- [Available data]
======

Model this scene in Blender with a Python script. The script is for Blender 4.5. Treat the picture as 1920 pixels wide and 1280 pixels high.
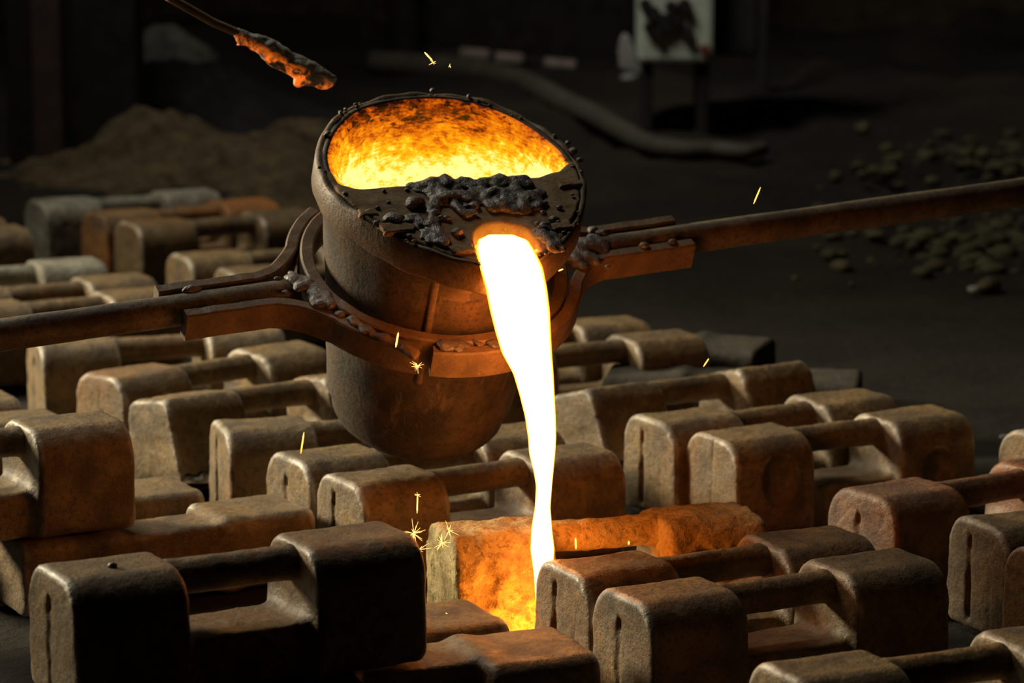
import bpy, bmesh, math, random
import numpy as np
from mathutils import Vector, Matrix, Quaternion
random.seed(7)
PI = math.pi
scene = bpy.context.scene
col = scene.collection
for o in list(bpy.data.objects): bpy.data.objects.remove(o)

# ------------------------------------------------------------------ camera, world, lights, exposure
FPX, PITCH, CAMH = 6034.7, 0.182513, 0.7963
cd = bpy.data.cameras.new('camera')
cam = bpy.data.objects.new('camera', cd); col.objects.link(cam)
cd.sensor_width = 36; cd.lens = FPX/1920*36
cd.clip_start = .05; cd.clip_end = 60
cam.location = (0, 0, CAMH); cam.rotation_euler = (PI/2-PITCH, 0, 0)
cd.dof.use_dof = True; cd.dof.focus_distance = 2.80; cd.dof.aperture_fstop = 8.8
scene.camera = cam
scene.view_settings.view_transform = 'Standard'
scene.view_settings.look = 'None'
scene.view_settings.exposure = 0
scene.view_settings.gamma = 1
scene.view_settings.use_curve_mapping = False
scene.cycles.use_denoising = True
scene.cycles.max_bounces = 6
scene.cycles.sample_clamp_indirect = 4

w = bpy.data.worlds.new('world'); scene.world = w; w.use_nodes = True
w.node_tree.nodes['Background'].inputs[0].default_value = (.75, .85, 1, 1)
w.node_tree.nodes['Background'].inputs[1].default_value = 0.001

def area(name, loc, target, size, energy, color, spread=180):
    ld = bpy.data.lights.new(name, 'AREA'); ld.shape = 'RECTANGLE'
    ld.size, ld.size_y = size; ld.energy = energy; ld.color = color; ld.spread = math.radians(spread)
    o = bpy.data.objects.new(name, ld); col.objects.link(o); o.location = loc
    o.rotation_euler = (Vector(target)-Vector(loc)).to_track_quat('-Z', 'Y').to_euler()
    return o
area('roof_daylight', (-1.5, 4.5, 3.1), (-.3, 3.9, 0.0), (1.1, 1.1), 10.5, (1, .95, .76), 76)
area('window_daylight', (-3.1, 4.5, 1.3), (0, 3.1, 0.05), (.8, .7), 21, (1, .88, .60), 56)
area('far_fill', (-.9, 5.6, 2.9), (.5, 7.4, .2), (.8, .8), 10, (1, .96, .84), 90)  # unseen fill lamp added to brighten the background and cabinet

# ------------------------------------------------------------------ helpers
def tag(o, label=None, cat=None, group=None, kind=None):
    if label: o['label'] = label
    if cat: o['category'] = cat
    if group: o['group'] = group
    if kind: o['kind'] = kind
    return o
def link(name, me, mat=None, parent=None):
    o = bpy.data.objects.new(name, me); col.objects.link(o)
    if mat is not None: me.materials.append(mat)
    if parent is not None: o.parent = parent
    return o
def empty(name, loc=(0, 0, 0)):
    o = bpy.data.objects.new(name, None); col.objects.link(o); o.location = loc
    o.empty_display_size = .02; return o
def mesh(name, v, f, smooth=True):
    me = bpy.data.meshes.new(name)
    me.from_pydata([tuple(map(float, p)) for p in v], [], [tuple(map(int, q)) for q in f])
    if smooth: me.polygons.foreach_set('use_smooth', [True]*len(me.polygons))
    me.update(); return me
def fix_normals(me):
    bm = bmesh.new(); bm.from_mesh(me); bmesh.ops.recalc_face_normals(bm, faces=bm.faces); bm.to_mesh(me); bm.free()
    return me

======

- [Given instruction] Repeat, word for word and with no pictures, only the lines running from the beginning of the data to the line that contains "for o in list(bpy.data.objects): bpy.data.objects.remove(o)".

- [Written solution]
Model this scene in Blender with a Python script. The script is for Blender 4.5. Treat the picture as 1920 pixels wide and 1280 pixels high.
import bpy, bmesh, math, random
import numpy as np
from mathutils import Vector, Matrix, Quaternion
random.seed(7)
PI = math.pi
scene = bpy.context.scene
col = scene.collection
for o in list(bpy.data.objects): bpy.data.objects.remove(o)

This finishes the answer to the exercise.